-- START --
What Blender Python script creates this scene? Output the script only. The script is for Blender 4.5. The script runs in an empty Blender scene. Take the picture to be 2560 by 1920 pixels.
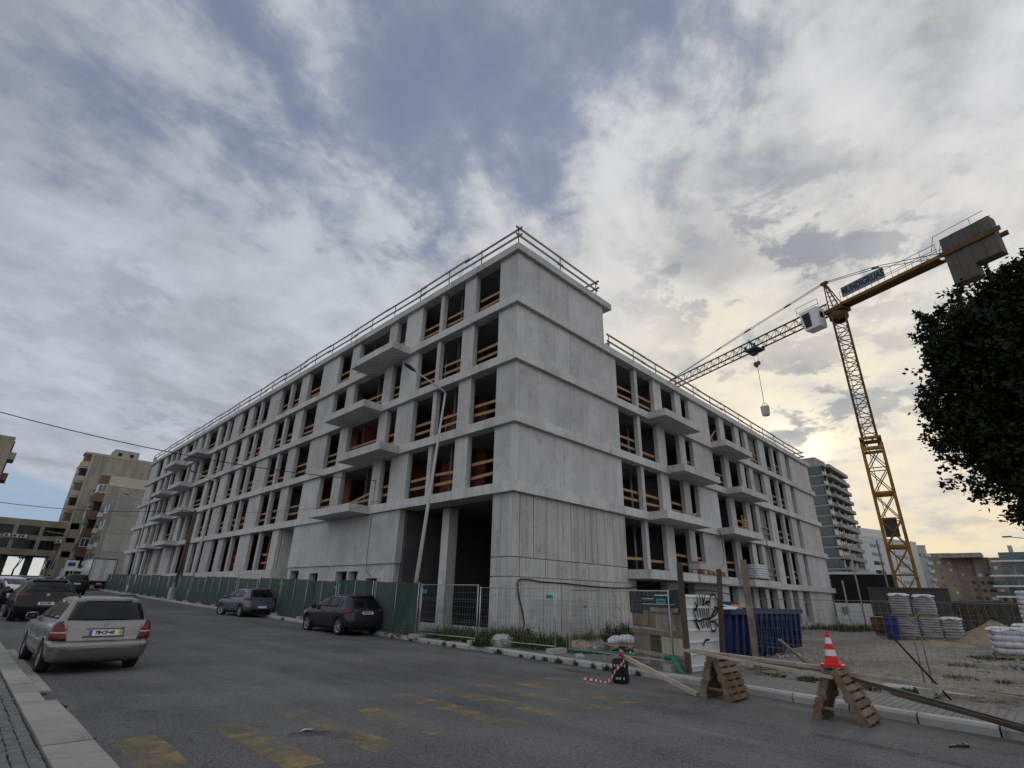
import bpy, math, random
from mathutils import Vector, Matrix
rnd = random.Random(7)
scene = bpy.context.scene
COL = scene.collection
PI = math.pi
rad = math.radians

# ------------------------------------------------------------------ camera
EYE = Vector((0, 0, 1.5))
cam_d = bpy.data.cameras.new('camera')
cam_d.sensor_width = 36; cam_d.sensor_fit = 'HORIZONTAL'
cam_d.lens = 17.93; cam_d.clip_start = 0.1; cam_d.clip_end = 3000
cam = bpy.data.objects.new('camera', cam_d)
COL.objects.link(cam)
cam.matrix_world = Matrix(((0.699601, -0.28861003, -0.65365334, 0),
                           (-0.7141728, -0.25336361, -0.65250601, 0),
                           (0.02270781, 0.92331529, -0.38337087, 1.5),
                           (0, 0, 0, 1)))
scene.camera = cam

# ------------------------------------------------------------------ exposure
vs = scene.view_settings
vs.view_transform = 'Standard'; vs.look = 'None'; vs.gamma = 1; vs.use_curve_mapping = False
vs.exposure = 0.55
scene.render.engine = 'CYCLES'
scene.cycles.max_bounces = 6; scene.cycles.diffuse_bounces = 1; scene.cycles.glossy_bounces = 3
scene.cycles.transmission_bounces = 4; scene.cycles.transparent_max_bounces = 12
scene.cycles.use_denoising = True

# ------------------------------------------------------------------ sky
SUN_AZ = rad(14.87); SUN_EL = rad(13.98)          # azimuth from +X towards +Y
SUN = Vector((math.cos(SUN_EL)*math.cos(SUN_AZ), math.cos(SUN_EL)*math.sin(SUN_AZ), math.sin(SUN_EL)))
world = bpy.data.worlds.new('World'); scene.world = world; world.use_nodes = True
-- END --
What is being asked
Go from the first line of the listing to the line holding "scene.camera = cam" and, please, transcribe those lines exactly, both included, with no pictures.

Result below
What Blender Python script creates this scene? Output the script only. The script is for Blender 4.5. The script runs in an empty Blender scene. Take the picture to be 2560 by 1920 pixels.
import bpy, math, random
from mathutils import Vector, Matrix
rnd = random.Random(7)
scene = bpy.context.scene
COL = scene.collection
PI = math.pi
rad = math.radians

# ------------------------------------------------------------------ camera
EYE = Vector((0, 0, 1.5))
cam_d = bpy.data.cameras.new('camera')
cam_d.sensor_width = 36; cam_d.sensor_fit = 'HORIZONTAL'
cam_d.lens = 17.93; cam_d.clip_start = 0.1; cam_d.clip_end = 3000
cam = bpy.data.objects.new('camera', cam_d)
COL.objects.link(cam)
cam.matrix_world = Matrix(((0.699601, -0.28861003, -0.65365334, 0),
                           (-0.7141728, -0.25336361, -0.65250601, 0),
                           (0.02270781, 0.92331529, -0.38337087, 1.5),
                           (0, 0, 0, 1)))
scene.camera = cam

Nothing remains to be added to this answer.